On the Selection of Musical Instruments,
or The REAL Reason Guys Play Guitar

It is a common misconception that the selection of one's favoured instrument arises phoenix-like from the ashes of musical immaturity as one achieves a true and individual appreciation of the art, a penchant for rhythm, and a predilection for a particular Euterpean edification. This is all well and true...if not the entire story: there exist deeper, more ingrained motivators, yoking our diaphanous concept of free will to their oxen, and ploughing our fields of music to their command. At the root of all this is, as always, SEX.

The video for November Rain by Guns N' Roses is a case in point. Axl struts out, lightning pulsating in urgency. He spreads his legs, strikes a pose and proceeds to vigorously strum his meatwhist...er, guitar for all he's worth. Hence the classic guitar solo: overly long; culminating in a crashing, frenzied climax; and ultimately gratifying to none save the lone participant1, unless onlookers join in on their 'air guitars'. Then there are bass players, who seem to think that size is everything.
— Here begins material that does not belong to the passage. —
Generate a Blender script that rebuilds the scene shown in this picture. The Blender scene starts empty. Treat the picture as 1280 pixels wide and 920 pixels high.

And the tuba players they mock in fits of seething jealousy, who know it is.

Now, some guitarists will tell you to 'make love to your guitar as you would to a woman'. This is flagrant nonsense; what grotesque parody of a woman is that, all stretched and skinny-like? You want to make love to a real woman, you make love to a double-bass, buddy.2

Which brings us to the previous favourite for this century's male musicians, and the original 'axe': the sax'. All huffing and blowing that baby whilst you push the right buttons...Brian Warner Himself would be proud3 (...if it makes you hap-py, then it can't be that ba-a-a-ad...)

Now, ladies, you don't escape unscathed either. My encounters with Paganism are pretty much limited to a handful of FAQs, watching The Craft (starring the luscious Neve Adrianne Campbell), and reading Strands of Sunlight by Gael Bordino4, but one item stands proud as the salient choice of apparatus for those of the female persuasion, particularly within the Goddess-only movements. Yes! Yes! Oh, God! Yes! The harp.

One glance gives the game away: it's even shaped like a woman. And then there's the playing style: one hand stroking the taut..uh..strings at breast height, the other a little lower, lower, higher, left a bit, ahhh perfect. On a concert model, one might be caressing up and down the entire body; but on a more personal private model, one tends to keep the hands within the curvaceously delineated bounds of the torso, perhaps positioning one at the top and another at the bottom.5 If that isn't a lady rejoicing in her femininity without the stifling presence of a man then six-foot pianists ain't something special.6

Let's not even get into the tastes of drummers. And what kind of sick, twisted, masochistic alien love are violinists after? Whassup with concert performers, anyways? Not content to lock themselves in their rooms and practise, nor to exhibit themselves on stage in front of inebriated school-girls, these sorry specimens hold forth in the world's finest concert halls, soiling the sanctity with their sordidly sensuous soirées; and we celebrate them for it!! I mean, that's perverse; if we're going to elevate this sort of unwholesome activity to the status of an artform we could at least include a few team-effort instruments.

All our pretensions towards a higher sense of aesthetics thus crumble to dust in the morning sun, revealing the primal vibrancy of our glorious heritage beneath. And if any nubile, experienced, enthusiatic and (preferably) female bassoon or clarinet players are looking for that special someone for a private6 performance that'll make you quaver, don't hesitate to give me a call at 1-800-THE MAESTRO.7

Disclaimer: This is an example of Noding What You *cough* Don't Know.

  1. Kinda like this writeup, really. =)
  2. Well that's just great; the substitution of one harmful stereotype for another. Only this one's politically correct. Arghhh....
  3. Apparently, it is physically feasible for most men and a surprising number of women to perform auto-fellatio, auto-cunnilingus or both, given a sufficiently strenuous regimen of stretching. I cannot recall the scientific journal, but if it gets more people into yoga...
  4. She who possesses impeccable credentials as a shaven-headed, tank top-wearing dyke; and who is both a vastly superior author to, and immeasurably less vexatious than, that $%^&# Anne McCaffery. Oh dear, I seem to have segued from a mention of paganism in literature to a comparison of two feminist authors. Such is deserving of a separate node, if I ever decide to elaborate on what is at present unjustified (to you, the reader) libel. No, wait...not libel, free speech, yeah! Now, I hate libel and I hate free speech; is that messed up or what?
  5. As I've never played a woma...harp like that, I cannot say without reservation what the best technique is i.e. the one exacting the most favourable response from the instrument. I gather it depends on what one has at hand.
  6. Okay, enough with the self-gratification.
  7. hemidemisemi-
  8. On second thoughts, better make that piccolo players; wouldn't want you to be disappointed....
"I learned to play guitar just to get the girls, and anyone who says they didn't is just lyin'!"